Transnational corporations operate on regional level. Thus, regional elements have become vital in terms of product offering or strategic decision making and implementation. Regional approaches in establishment of transnational corporations have been described as global strategy. Before a prospective company in a particular country deciding on whether or not to expand its business operation across the region, the company requires to come up with a clear global strategy (Verbeke & Rugman, 2004). The global strategy should include outlining the main business objectives clearly, outlining the competitive objectives clearly and setting the scope to which the business will operate as well as the strategy of establishing the geographical units.
However, there are several challenges that face transnational corporations, such challenges include. Customer requirements, social, economical and political differences may affect the business units in various countries directly or indirectly (Whitaker, 2010). Customer requirements differ across different countries. This depends on several factors such as economic development as well as cultural preferences. The products that customers like in one country where the corporation has established its branch is not what customers in other countries prefer. Therefore, a comprehensive research should be carried out to establish the taste and preferences of different customers in different countries. The outcomes of such a research can be used in designing a sustainable product that will satisfy the needs and wants of various clients. In addition, the social, economic as well as political factors also affect the transnational corporation in one way or the other. The social setup present in a particular country determines the products and services to be consumed. For example, if majority of the population in a particular country are the youths. The company should design most of the products targeting the youths. The gross domestic product of a particular country determines the performance of a particular business unit located in a particular country. If the gross domestic product of a particular country is high the economic performance of the business unit is also expected to be high.
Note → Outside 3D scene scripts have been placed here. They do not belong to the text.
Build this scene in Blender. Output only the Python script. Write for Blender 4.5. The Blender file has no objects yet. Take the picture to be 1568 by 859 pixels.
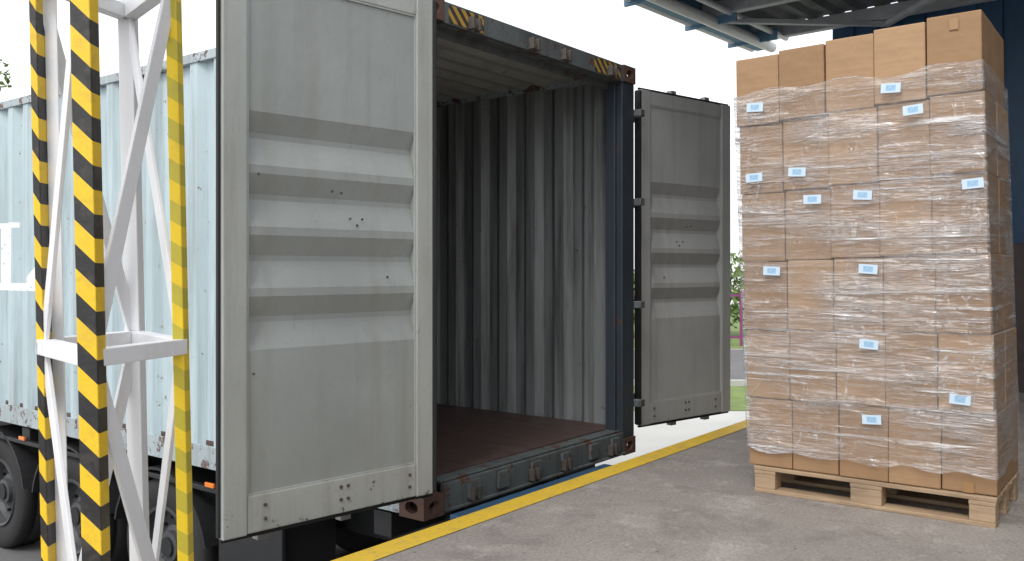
import bpy, bmesh, math, random
from mathutils import Vector, Matrix, noise as mnoise
random.seed(7)
scene = bpy.context.scene
R = math.radians

# ------------------------------------------------------------------ helpers
def link(o):
    scene.collection.objects.link(o); return o

def empty(name, loc=(0,0,0), rz=0.0, parent=None):
    e = bpy.data.objects.new(name, None); link(e)
    e.location = loc; e.rotation_euler = (0,0,rz); e.empty_display_size=.2
    if parent: e.parent = parent
    return e

class MB:
    def __init__(s): s.v=[]; s.f=[]
    def add(s, vs, fs):
        n=len(s.v); s.v+= [tuple(v) for v in vs]; s.f+=[tuple(i+n for i in f) for f in fs]; return s
    def box(s,x0,x1,y0,y1,z0,z1):
        vs=[(x0,y0,z0),(x1,y0,z0),(x1,y1,z0),(x0,y1,z0),(x0,y0,z1),(x1,y0,z1),(x1,y1,z1),(x0,y1,z1)]
        return s.add(vs,[(0,3,2,1),(4,5,6,7),(0,1,5,4),(1,2,6,5),(2,3,7,6),(3,0,4,7)])
    def bar(s,p0,p1,w,h,up=(0,0,1)):
        p0=Vector(p0);p1=Vector(p1);d=(p1-p0).normalized();u=Vector(up)
        if abs(d.dot(u))>.99: u=Vector((0,1,0))
        a=d.cross(u).normalized();b=a.cross(d).normalized()
        vs=[]
        for p in (p0,p1):
            for sa,sb in ((-1,-1),(1,-1),(1,1),(-1,1)):
                vs.append(p+a*sa*w/2+b*sb*h/2)
        return s.add(vs,[(0,1,2,3),(7,6,5,4),(0,4,5,1),(1,5,6,2),(2,6,7,3),(3,7,4,0)])
    def cyl(s,p0,p1,r,n=14,r2=None):
        p0=Vector(p0);p1=Vector(p1);d=(p1-p0).normalized();u=Vector((0,0,1))
        if abs(d.dot(u))>.95: u=Vector((0,1,0))
        a=d.cross(u).normalized();b=a.cross(d).normalized(); r2=r if r2 is None else r2
        vs=[]
        for p,rr in ((p0,r),(p1,r2)):
            for i in range(n):
                t=2*math.pi*i/n; vs.append(p+a*math.cos(t)*rr+b*math.sin(t)*rr)
        fs=[(i,(i+1)%n,n+(i+1)%n,n+i) for i in range(n)]
        fs.append(tuple(range(n-1,-1,-1))); fs.append(tuple(range(n,2*n)))
        return s.add(vs,fs)
    def lathe(s,prof,center,n=40):
        cx,cy,cz=center; vs=[];m=len(prof)
        for i in range(n):
            t=2*math.pi*i/n
            for (x,r) in prof: vs.append((cx+x,cy+r*math.cos(t),cz+r*math.sin(t)))
        fs=[]
        for i in range(n):
            for j in range(m-1):
                a=i*m+j;b=((i+1)%n)*m+j; fs.append((a,b,b+1,a+1))
        return s.add(vs,fs)
    def obj(s,name,mat,parent=None,bevel=0,smooth=False,loc=None):
        me=bpy.data.meshes.new(name); me.from_pydata(s.v,[],s.f); me.update()
        bm=bmesh.new(); bm.from_mesh(me); bmesh.ops.recalc_face_normals(bm,faces=bm.faces); bm.to_mesh(me); bm.free()
        o=bpy.data.objects.new(name,me); link(o)
        if mat: me.materials.append(mat)
        if parent: o.parent=parent
        if loc: o.location=loc
        if bevel:
            b=o.modifiers.new('bevel','BEVEL'); b.width=bevel; b.segments=2; b.limit_method='ANGLE'; b.angle_limit=R(40)
        if smooth:
            for p in me.polygons: p.use_smooth=True
        return o

def sheet(profile, ext0, ext1, fn):
    m=MB(); vs=[];fs=[]
    for a,d in profile:
        vs.append(fn(a,d,ext0)); vs.append(fn(a,d,ext1))
    for i in range(len(profile)-1):
        fs.append((2*i,2*i+1,2*i+3,2*i+2))
    m.add(vs,fs); return m

# ------------------------------------------------------------------ materials
class NT:
    def __init__(s,name):
        s.m=bpy.data.materials.new(name); s.m.use_nodes=True; s.n=s.m.node_tree.nodes; s.l=s.m.node_tree.links
        s.b=s.n['Principled BSDF']; s.out=s.n['Material Output']
        s.tc=s.n.new('ShaderNodeTexCoord')
    def map(s,scale=(1,1,1),rot=(0,0,0),loc=(0,0,0)):
        m=s.n.new('ShaderNodeMapping'); m.inputs['Scale'].default_value=scale; m.inputs['Rotation'].default_value=rot; m.inputs['Location'].default_value=loc
        s.l.new(s.tc.outputs['Object'],m.inputs['Vector']); return m.outputs[0]
    def noise(s,scale,detail=5,rough=.6,vec=None,dist=0):
        t=s.n.new('ShaderNodeTexNoise'); t.inputs['Scale'].default_value=scale; t.inputs['Detail'].default_value=min(detail,5)
        t.inputs['Roughness'].default_value=rough; t.inputs['Distortion'].default_value=dist
        s.l.new(vec if vec else s.tc.outputs['Object'],t.inputs['Vector']); return t.outputs['Fac']
    def ramp(s,f,p0,p1,c0=(0,0,0,1),c1=(1,1,1,1)):
        r=s.n.new('ShaderNodeValToRGB'); r.color_ramp.elements[0].position=p0; r.color_ramp.elements[1].position=p1
        r.color_ramp.elements[0].color=c0; r.color_ramp.elements[1].color=c1
        s.l.new(f,r.inputs[0]); return r.outputs[0]
    def mix(s,f,a,b,blend='MIX'):
        m=s.n.new('ShaderNodeMix'); m.data_type='RGBA'; m.blend_type=blend
        for sock,v in ((m.inputs[0],f),(m.inputs[6],a),(m.inputs[7],b)):
            if isinstance(v,bpy.types.NodeSocket): s.l.new(v,sock)
            elif isinstance(v,(int,float)): sock.default_value=v
            else: sock.default_value=(v[0],v[1],v[2],1)
        return m.outputs[2]
    def math(s,op,a,b=None,clamp=False):
        m=s.n.new('ShaderNodeMath'); m.operation=op; m.use_clamp=clamp
        for i,v in enumerate((a,b)):
            if v is None: continue
            if isinstance(v,bpy.types.NodeSocket): s.l.new(v,m.inputs[i])
            else: m.inputs[i].default_value=v
        return m.outputs[0]
    def sep(s,vec=None):
        x=s.n.new('ShaderNodeSeparateXYZ'); s.l.new(vec if vec else s.tc.outputs['Object'],x.inputs[0]); return x.outputs
    def col(s,c):
        if isinstance(c,bpy.types.NodeSocket): s.l.new(c,s.b.inputs['Base Color'])
        else: s.b.inputs['Base Color'].default_value=(*c,1)
    def rough(s,r):
        if isinstance(r,bpy.types.NodeSocket): s.l.new(r,s.b.inputs['Roughness'])
        else: s.b.inputs['Roughness'].default_value=r
    def bump(s,h,strength=.3,dist=.01):
        b=s.n.new('ShaderNodeBump'); b.inputs['Strength'].default_value=strength; b.inputs['Distance'].default_value=dist
        s.l.new(h,b.inputs['Height']); s.l.new(b.outputs[0],s.b.inputs['Normal']); return b.outputs[0]
    def filament(s,n,width):
        return s.math('SUBTRACT',1.0,s.math('MULTIPLY',s.math('ABSOLUTE',s.math('SUBTRACT',n,.5)),1/width),True)

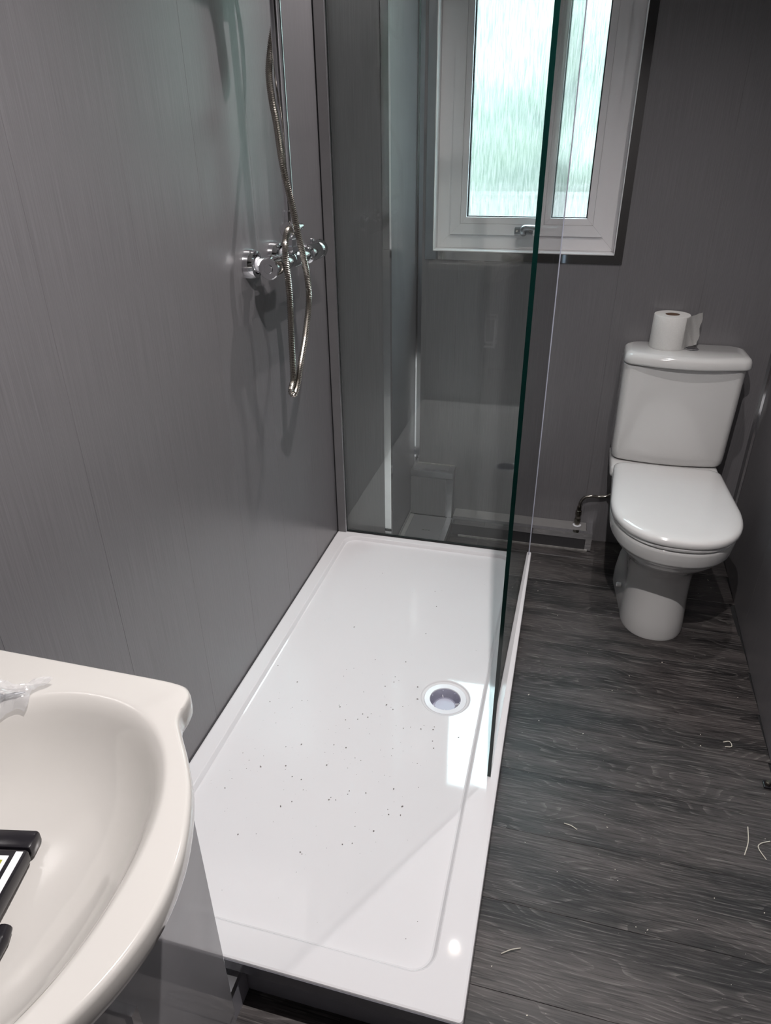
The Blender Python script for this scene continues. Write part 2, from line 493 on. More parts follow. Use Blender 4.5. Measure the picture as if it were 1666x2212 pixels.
# ---- pipe chase in the far left corner
CX, CY = 0.196, 1.512
wall_chase = struct('wall_chase', boxes((0.0, CX - .0085, CY + .0085, YB, 0.0, ZC)), M['core'], 'boxed-in grey column in the far left corner')
mk('wall_panel', boxes((0.001, CX - .020, CY, CY + .008, 0.0, ZC - .002)), M['panel'], wall_chase)
mk('wall_panel', boxes((CX - .008, CX, CY + .020, YB - .0005, 0.0, ZC - .002)), M['panel'], wall_chase)
def l_trim(x, y, z0, z1, w, t=.0022):
    return boxes((x - w, x + t, y - t, y, z0, z1), (x, x + t, y, y + w, z0, z1))
mk('corner_trim', l_trim(CX, CY, 0.0, 1.128, .021), M['polished'], wall_chase)
mk('corner_trim', l_trim(CX, CY, 1.1285, ZC - .002, .019), M['polished'], wall_chase)
trim_2 = struct('trim_2', boxes((CX + .0005, CX + .003, YB - .016, YB - .0005, 0.262, ZC - .002), (CX + .003, CX + .020, YB - .003, YB - .0003, 0.262, ZC - .002)),
                M['chrome'], 'chrome corner strip between column and back wall')
trim_3 = struct('trim_3', boxes((XR0 - .017, XR0 - .003, YB - .0028, YB - .0003, 0.02, ZC - .002), (XR0 - .0032, XR0 - .001, YB - .017, YB - .0003, 0.02, ZC - .002)),
                M['chrome'], 'chrome corner strip between back wall and right wall')

# ---- chrome trim round the window opening, mitred
def frame_piece(side, x0, x1, z0, z1, w, y0, y1, gap=0.0002):
    """one mitred member of a rectangular frame whose OUTER edge is x0..x1, z0..z1"""
    o = [(x0, z0), (x1, z0), (x1, z1), (x0, z1)]
    i = [(x0 + w, z0 + w), (x1 - w, z0 + w), (x1 - w, z1 - w), (x0 + w, z1 - w)]
    a, b = {'bottom': (0, 1), 'right': (1, 2), 'top': (2, 3), 'left': (3, 0)}[side]
    q = [Vector((*o[a], 0)), Vector((*o[b], 0)), Vector((*i[b], 0)), Vector((*i[a], 0))]
    d = (q[1] - q[0]).normalized() * gap
    q[0] += d; q[3] += d; q[1] -= d; q[2] -= d
    bm = bmesh.new()
    f = [bm.verts.new((p.x, y0, p.y)) for p in q]; k = [bm.verts.new((p.x, y1, p.y)) for p in q]
    bm.faces.new(f); bm.faces.new(k[::-1])
    for n in range(4): bm.faces.new((f[n], k[n], k[(n + 1) % 4], f[(n + 1) % 4]))
    bmesh.ops.recalc_face_normals(bm, faces=bm.faces[:])
    return bm
trim_1 = struct('trim_1', frame_piece('bottom', .226, .885, 1.047, 2.088, .027, YB - .0040, YB - .0003), M['chrome'], 'polished chrome edging round the window opening')
for s in ('left', 'right', 'top'):
    mk('chrome_strip', frame_piece(s, .226, .885, 1.047, 2.088, .027, YB - .0040, YB - .0003), M['chrome'], trim_1)

# ---- window
YF = 1.962
window_1 = struct('window_1', boxes((OX0, OX0 + .003, YB - .001, 2.03, OZ0, OZ1), (OX1 - .003, OX1, YB - .001, 2.03, OZ0, OZ1),
                                    (OX0, OX1, YB - .001, 2.03, OZ0, OZ0 + .003), (OX0, OX1, YB - .001, 2.03, OZ1 - .003, OZ1)), M['upvc'],
                  'white framed window with two streaky obscure glass panes')
FX0, FX1, FZ0, FZ1 = .2555, .8555, 1.0785, 2.0565
for s in ('bottom', 'left', 'right', 'top'):
    fr_ = mk('outer_frame', frame_piece(s, FX0, FX1, FZ0, FZ1, .0445, YF, YF + .055), M['upvc'], window_1)
    fr_ = mk('sash_frame', frame_piece(s, FX0 + .0450, FX1 - .0410, FZ0 + .0450, FZ1 - .045, .0350, YF - .007, YF + .045), M['upvc'], window_1)
    # slim bead round the glass
    mk('glazing_bead', frame_piece(s, FX0 + .0805, FX1 - .0765, FZ0 + .0805, FZ1 - .0805, .0200, YF - .004, YF + .040), M['upvc'], window_1)
GX0, GX1, GZ0, GZ1 = FX0 + .1005, FX1 - .0965, FZ0 + .1005, FZ1 - .1005
mk('mullion', bbox(.609, .652, YF - .005, YF + .040, GZ0, GZ1, .002), M['upvc'], window_1)
for a, b in ((GX0, .609), (.652, GX1)):
    g = mk('gasket', boxes((a, a + .004, YF + .012, YF + .030, GZ0, GZ1), (b - .004, b, YF + .012, YF + .030, GZ0, GZ1), (a, b, YF + .012, YF + .030, GZ0, GZ0 + .003), (a, b, YF + .012, YF + .030, GZ1 - .003, GZ1)), M['gasket'], window_1)
    mk('pane', boxes((a + .003, b - .003, YF + .016, YF + .020, GZ0 + .002, GZ1 - .002)), M['obscure'], window_1)
hb = mk('window_handle', bbox(.524, .586, YF - .013, YF - .0068, 1.127, 1.150, .003), M['handlemetal'], window_1, sm=40)
bm = tube(catmull([(.555, YF - .011, 1.130), (.553, YF - .030, 1.136), (.556, YF - .040, 1.150), (.575, YF - .042, 1.153), (.62, YF - .040, 1.151), (.668, YF - .038, 1.148)], 5), lambda i, s: .0098 - .002 * min(1, s / .12))
mk('lever', bm, M['handlemetal'], hb, sm=50)
for x in (.532, .578):
    mk('screw', lathe([(.0035, -.0145), (.0035, -.012)], (x, YF, 1.1385), 'Y', 12), M['chrome'], hb)

# ================================================================== SHOWER TRAY
TX0, TX1, TY0, TY1, TZ = 0.002, 0.703, 0.0, 1.506, 0.150
tray = thing('shower_tray', (0.35, 0.75, 0.118), 'white rectangular shower tray with off-centre round waste, dusty with grit', 'shower tray')
DC = (0.538, 0.745)
RX0, RX1, RY0, RY1 = .041, .642, .058, 1.464
def angsort(ring, c):
    a = [math.atan2(p[1] - c[1], p[0] - c[0]) for p in ring]
    k = min(range(len(a)), key=lambda i: a[i])
    return ring[k:] + ring[:k]
def tray_mesh():
    k = 10
    def rr(x0, x1, y0, y1, r, z):
        base = rrect(x0, x1, y0, y1, r, z, k)
        # extra points along straight sides keep the fans tidy
        out = []
        for i, p in enumerate(base):
            q = base[(i + 1) % len(base)]
            out.append(p)
            if (Vector(q) - Vector(p)).length > .3:
                for t in range(1, 150):
                    out.append(tuple(Vector(p).lerp(Vector(q), t / 150)))
        return out
    rings = [rr(TX0, TX1, TY0, TY1, .008, .1185), rr(TX0, TX1, TY0, TY1, .008, .1455), rr(TX0 + .0012, TX1 - .0012, TY0 + .0012, TY1 - .0012, .008, .1488),
             rr(TX0 + .0045, TX1 - .0045, TY0 + .0045, TY1 - .0045, .008, TZ),
             rr(RX0, RX1, RY0, RY1, .045, TZ - .0006), rr(RX0 + .0025, RX1 - .0025, RY0 + .0025, RY1 - .0025, .043, TZ - .0022),
             rr(RX0 + .0085, RX1 - .0085, RY0 + .0085, RY1 - .0085, .038, TZ - .0125), rr(RX0 + .012, RX1 - .012, RY0 + .012, RY1 - .012, .036, TZ - .0140)]
    n = len(rings[0])
    last = rings[-1]
    def circ(r, z): 
        o = []
        for p in last:
            a = math.atan2(p[1] - DC[1], p[0] - DC[0]); o.append((DC[0] + r * math.cos(a), DC[1] + r * math.sin(a), z))
        return o
    rings += [circ(.0660, TZ - .0144), circ(.0640, TZ - .0152), circ(.0615, TZ - .0180), circ(.0555, TZ - .0200), circ(.0555, TZ - .030)]
    return loft(rings, False, False)
tb = mk('tray_body', tray_mesh(), M['tray'], tray, sm=24)
for p in tb.data.polygons:
    if abs(p.normal.z) > .9995: p.use_smooth = False
dz = TZ - .0200
mk('waste_flange', lathe([(.0552, dz - .006), (.0552, dz + .0006), (.054, dz + .0018), (.0405, dz + .0008), (.0395, dz - .002), (.0395, dz - .006)], (*DC, 0), 'Z', 48, False, False), M['white_pl'], tray, sm=40)
mk('waste_cup', lathe([(.0395, dz - .002), (.0385, dz - .040), (.030, dz - .041)], (*DC, 0), 'Z', 48, False, True), M['lilac_pl'], tray, sm=40)
ins = mk('waste_insert', lathe([(.0275, dz - .040), (.0275, dz - .020), (.0262, dz - .0192), (.0258, dz - .0225), (.0005, dz - .0225)], (*DC, 0), 'Z', 40, False, True), M['lilac_pl'], tray, sm=40)
mk('knob', lathe([(.0022, dz - .0226), (.0022, dz - .020), (.0012, dz - .0192)], (DC[0] + .002, DC[1] - .019, 0), 'Z', 12), M['white_pl'], ins, sm=60)
for k in range(4):
    a = .35 + k * PI / 2
    bm = boxes((.027, .0388, -.0009, .0009, dz - .030, dz - .0205))
    bmesh.ops.transform(bm, matrix=Matrix.Translation((*DC, 0)) @ Matrix.Rotation(a, 4, 'Z'), verts=bm.verts[:])
    mk('rib', bm, M['white_pl'], ins)
for k in range(7):
    a = .1 + k * 2 * PI / 7
    bm = boxes((.0368, .0392, -.0012, .0012, dz - .026, dz - .006))
    bmesh.ops.transform(bm, matrix=Matrix.Translation((*DC, 0)) @ Matrix.Rotation(a, 4, 'Z'), verts=bm.verts[:])
    mk('rib', bm, M['lilac_pl'], tray)

# riser boards under the tray
riser = thing('tray_riser', (0.35, 0.75, 0.0), 'dark grey riser boards raising the shower tray off the floor', 'riser')
mk('front_board', boxes((0.001, .688, .030, .042, 0.0, .1184)), M['riser'], riser)
mk('edge_strip', boxes((.001, .7025, -.0022, -.0003, .1190, .1462)), M['edgegrey'], riser)
mk('side_board', boxes((.676, .688, .0425, 1.497, 0.0, .1184)), M['riser'], riser)
mk('end_board', boxes((.372, .6755, 1.485, 1.497, 0.0, .1184)), M['riser'], riser)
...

Finally, the political factors also determine the success or failure of a transnational corporation (Verbeke & Rugman, 2004). Political leaders design political acts that govern business transactions. Some of these acts affect regional business transactions. Some of the acts may be designed to hider establishment of particular business. In this case higher import and export duty tax may be put in place as part of political act to limit transaction of particular business.
The annual world investment reports ranks the top 100 transnational corporations in terms of assets, sales as well as employment base (Laura et al, 2009). The top 20 transnational corporations operate in the countries which are members of the European Union. However, 9 of the top 20 transnational corporations operate in the triad region market. Such transnational corporations include Vodafone, Suez, Nokia, Philips electronics, Nortel networks, Volvo etc.
There are only 3 out of 20 transnational corporations that have a balanced distribution of their sales across the triad region (Laa & Zhou, 2005). These transnational corporations include Nokia with 25 % sales in America, 49% sales in Europe as well as 26% sales in Asia and pacific region. The second firm is Philips electronics with 28.7 % in United States of America, 21.5% sales in Asia pacific, 6.8% sales in other parts of the world and 43% sales in Canada. Thirdly, LVMH has got 26% sales in America, 36% sales in Europe, 32% sales in Asia as well as 6% sales in the rest of world.
Despite the above transnational corporation having achieved global corporate success they have got a along way to go in implementing competitive strategies. This is because there are a lot of competitors who are coming up with advanced competitive strategies (Whitaker, 2010). However, some of these competitors are from other region but they are using unethical competition. In this case the unethical competition includes developing of counterfeited products which are sold at relatively cheaper price than that of the original competitor. For example, there are a lot of counterfeited Nokia phones in the market today which are sold at relatively cheap prices as compared to that of the original phones.
Large retail corporations are more home region based in contrast to manufacturing transnational’s Verbeke & Rugman, 2004). For example Wal-Mart has got 4,414 stores worldwide of which 3,244 are in the United States, 196 are located in Canada and 551 are located in Mexico and the other 423 are found in international markets.